The Review of Keynesian Studies, Vol.3 pp. 157-206

https://drive.google.com/file/d/1iMnNF5W-enSwh9RHyhrOFUrh83SmRXlA/view?usp=sharing

 

 

Keynes’s “New Liberalism” Re-examined:

     

From Versailles towards The General Theory

 

 

Toshiaki Hirai

 

 

1. Introduction

 

2. Keynes at the Paris Peace Conference

 

3. The Economic Consequences of the Peace

 

4. New Liberalism

 

5. Positioning the “New Liberalism” 

 

6. Conclusion

 

             Abstract

 

Keynes advocates his own social philosophy, “New Liberalism”, which is based on “social justice”, “economic efficiency”, and “individual liberty”. From the early 1920s to the mid-30s, he persisted in his critical stance on the “Versailles System”, which had plunged Europe into a devastating situation, first putting forward his reconstruction plan for Europe, and then engaging in activities of persuasion and criticism against many confusing pronouncements on reparations and war debt. It should be noted that these activities were based on this social philosophy and “Keynes as an economist” proceeded in tandem with them.

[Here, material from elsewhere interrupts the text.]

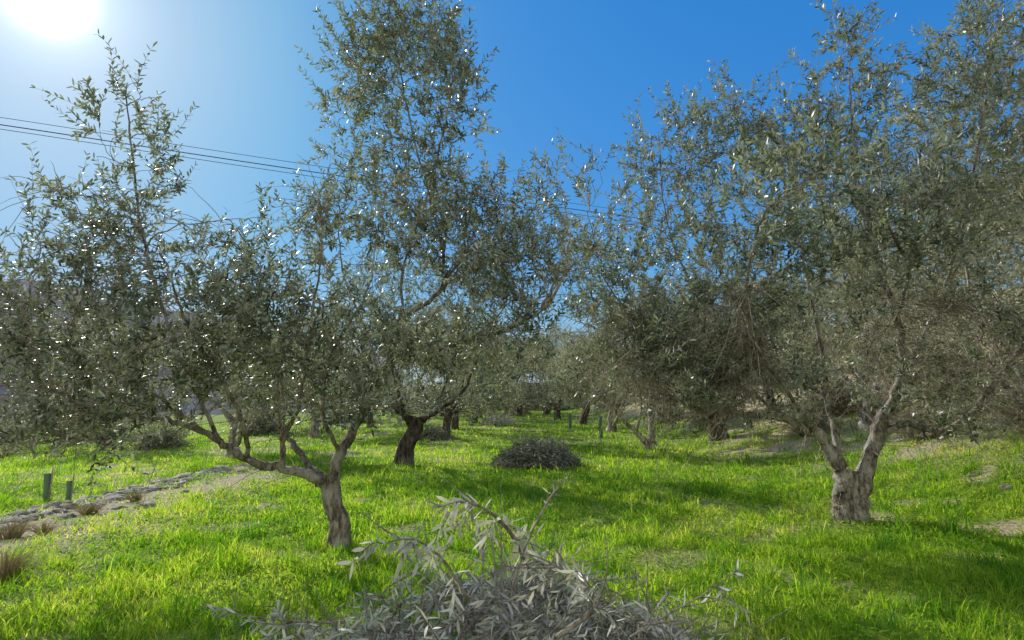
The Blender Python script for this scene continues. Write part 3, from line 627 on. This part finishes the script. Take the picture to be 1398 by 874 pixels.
tc = N.new('ShaderNodeTexCoord'); dt = N.new('ShaderNodeVectorMath'); dt.operation = 'DOT_PRODUCT'; L.new(tc.outputs['Generated'], dt.inputs[0]); dt.inputs[1].default_value = tuple(float(v) for v in sun_dir)
dd = mth('MAXIMUM', dt.outputs['Value'], 0.)
halo = mth('ADD', mth('ADD', mth('MULTIPLY', mth('POWER', dd, 3000.), 60.), mth('MULTIPLY', mth('POWER', dd, 350.), 2.6)), mth('MULTIPLY', mth('POWER', dd, 40.), .6))
# unseen bright white haze added behind the camera as fill for backlit foliage
sx = N.new('ShaderNodeSeparateXYZ'); L.new(tc.outputs['Generated'], sx.inputs[0])
cn = N.new('ShaderNodeTexNoise'); cn.inputs['Scale'].default_value = 3.; cn.inputs['Detail'].default_value = 5; L.new(tc.outputs['Generated'], cn.inputs[0])
vf = mth('MULTIPLY', mth('MULTIPLY_ADD', sx.outputs[1], -1.6, -.05), mth('MULTIPLY_ADD', cn.outputs[0], .8, .6))
cl = N.new('ShaderNodeClamp'); L.new(vf, cl.inputs[0])
mv = N.new('ShaderNodeMixRGB'); L.new(cl.outputs[0], mv.inputs[0]); L.new(cb.outputs[0], mv.inputs[1]); mv.inputs[2].default_value = (7.4, 7.2, 6.7, 1)
add = N.new('ShaderNodeVectorMath'); add.operation = 'ADD'; L.new(mv.outputs[0], add.inputs[0]); L.new(halo, add.inputs[1])
bg = N.new('ShaderNodeBackground'); bg.inputs['Strength'].default_value = .15; L.new(add.outputs[0], bg.inputs[0])
wo = N.new('ShaderNodeOutputWorld'); L.new(bg.outputs[0], wo.inputs[0])
cd = bpy.data.cameras.new('camera'); cd.sensor_width = 36; cd.lens = 36*F/1398; cd.clip_end = 3000; cd.clip_start = .05
co = bpy.data.objects.new('camera', cd); C.objects.link(co); co.location = (0, 0, CAMZ); co.rotation_euler = (R(90)+PITCH, 0, 0)
bpy.context.scene.camera = co
vs = bpy.context.scene.view_settings; vs.view_transform = 'Standard'; vs.look = 'None'; vs.exposure = 0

The true value of Keynes’s “New Liberalism” lies in aiming at constructing a social organization that could achieve the best “economic efficiency” subject to “[social] justice”. Although Hobson and Hobhouse’s “New Liberalism”, which had had great influence on British society in the period 1880s-1910s, took the same side in its critical stance on Classical Liberalism, it is rather different from Keynes’s version.